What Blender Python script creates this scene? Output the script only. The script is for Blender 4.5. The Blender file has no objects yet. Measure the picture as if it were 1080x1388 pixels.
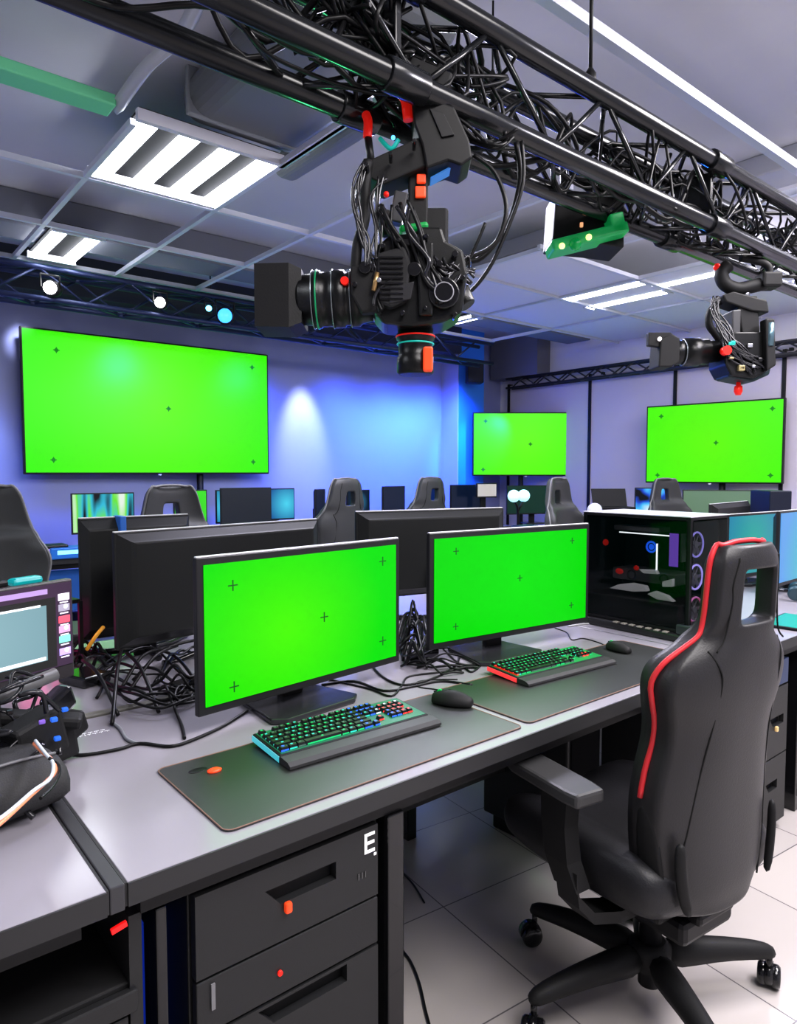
import bpy, bmesh, math, random
from mathutils import Vector, Matrix
random.seed(7)
C = bpy.context.scene.collection
PI = math.pi
R = math.radians

# ------------------------------------------------------------------ camera
F = 941.0
CX, CY, CAMZ = 540.0, 694.0, 1.35
AZ = R(50.41); PITCH = R(3.284)
FW = Vector((math.cos(AZ)*math.cos(PITCH), math.sin(AZ)*math.cos(PITCH), -math.sin(PITCH)))
RT = Vector((math.sin(AZ), -math.cos(AZ), 0)); UP = RT.cross(FW)
cam = bpy.data.cameras.new('camera'); co = bpy.data.objects.new('camera', cam); C.objects.link(co)
co.location = (0, 0, CAMZ)
mt = Matrix((RT, UP, -FW)).transposed(); co.rotation_euler = mt.to_euler()
cam.sensor_fit = 'HORIZONTAL'; cam.sensor_width = 36; cam.lens = 36*F/1080; cam.clip_start = .05
bpy.context.scene.camera = co

def ray(x, y): return FW*F + RT*(x-CX) - UP*(y-CY)
def wz(x, y, z):            # the point of a horizontal plane seen along a sight line
    d = ray(x, y); t = (z-CAMZ)/d.z; return Vector((d.x*t, d.y*t, z))
def wy(x, y, Y):            # the point of a plane of constant Y
    d = ray(x, y); t = Y/d.y; return Vector((d.x*t, Y, CAMZ+d.z*t))
def wx(x, y, X):
    d = ray(x, y); t = X/d.x; return Vector((X, d.y*t, CAMZ+d.z*t))

# ------------------------------------------------------------------ materials
MT = {}
def M(name, col=(.5,.5,.5), rough=.5, metal=0., emit=None, es=1., spec=.5, noise=0., bump=0., nscale=40, alpha=1., trans=0., coat=0., sheen=0.):
    if name in MT: return MT[name]
    m = bpy.data.materials.new(name); m.use_nodes = True
    nt = m.node_tree; b = nt.nodes['Principled BSDF']
    b.inputs['Base Color'].default_value = (*col, 1); b.inputs['Roughness'].default_value = rough
    b.inputs['Metallic'].default_value = metal; b.inputs['Specular IOR Level'].default_value = spec
    b.inputs['Coat Weight'].default_value = coat; b.inputs['Transmission Weight'].default_value = trans
    b.inputs['Alpha'].default_value = alpha; b.inputs['Sheen Weight'].default_value = sheen
    if emit: b.inputs['Emission Color'].default_value = (*emit, 1); b.inputs['Emission Strength'].default_value = es
    if noise or bump:
        tc = nt.nodes.new('ShaderNodeTexCoord'); n = nt.nodes.new('ShaderNodeTexNoise')
        n.inputs['Scale'].default_value = nscale; n.inputs['Detail'].default_value = 5
        nt.links.new(tc.outputs['Object'], n.inputs['Vector'])
        if noise:
            mx = nt.nodes.new('ShaderNodeMix'); mx.data_type = 'RGBA'
            mx.inputs[6].default_value = (*[c*(1-noise) for c in col], 1); mx.inputs[7].default_value = (*[min(1, c*(1+noise)) for c in col], 1)
            nt.links.new(n.outputs['Fac'], mx.inputs[0]); nt.links.new(mx.outputs[2], b.inputs['Base Color'])
        if bump:
            bp = nt.nodes.new('ShaderNodeBump'); bp.inputs['Strength'].default_value = bump; bp.inputs['Distance'].default_value = .002
            nt.links.new(n.outputs['Fac'], bp.inputs['Height']); nt.links.new(bp.outputs['Normal'], b.inputs['Normal'])
    MT[name] = m; return m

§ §

PROBLEM DETAILS. Transcribe exactly, with no pictures, the lines running from the first line of the material through the line holding "R = math.radians".

WRITTEN ANSWER.
What Blender Python script creates this scene? Output the script only. The script is for Blender 4.5. The Blender file has no objects yet. Measure the picture as if it were 1080x1388 pixels.
import bpy, bmesh, math, random
from mathutils import Vector, Matrix
random.seed(7)
C = bpy.context.scene.collection
PI = math.pi
R = math.radians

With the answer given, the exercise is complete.